Aquele em que quase publiquei um livro

Foi quase. Quase publiquei o Vinte e Um. Quase. Tentei ter sorte num jogo de azar e perdi. Acontece a tantos de nós. Tentamos e não temos respostas. Tentamos e recebemos nãos. Tentamos e pedem-nos para pagar a edição. Tentamos e quase conseguimos. Quase conseguir é duro.

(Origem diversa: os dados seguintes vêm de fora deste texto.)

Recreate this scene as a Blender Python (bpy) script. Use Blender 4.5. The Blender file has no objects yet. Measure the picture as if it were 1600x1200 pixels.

Perguntaram-me o que ia fazer, já que passei tanto tempo investida nisto nos últimos meses, e eu não sei. Aquilo que sei é que não tenho dinheiro para pagar autopublicação nem para financiar editoras que se dizem tradicionais. Mesmo que tivesse esta última nunca seria uma opção para mim. Também sei que é final de ano e, por isso, a maior parte das editoras já tem o calendário de publicação do ano que vem fechado. E sei que vou trabalhar noutro livro nos próximos tempos.

Não sei quando ou se algum dia publicarei o Vinte e Um. Não sei quando ou se algum dia publicarei outra coisa qualquer. Mas sei, sei há muito tempo, que vou sempre escrever. Quer me leiam na internet quer não me leiam em lado algum. Quer possa ser uma jovem escritora, uma escritora, ou coisa nenhuma. Mesmo que o mercado doa, a única certeza é a de que vou escrever.


2 Replies to “aquele em que quase publiquei um livro”

  1. Fiquei de coração partido ao ler este post. Mas não desistas! O Vinte e Um terá o seu lugar no mundo e não apenas nas gavetas aí de casa. Estou a torcer muito por isso e tenho a certeza que vai chegar a vez dele!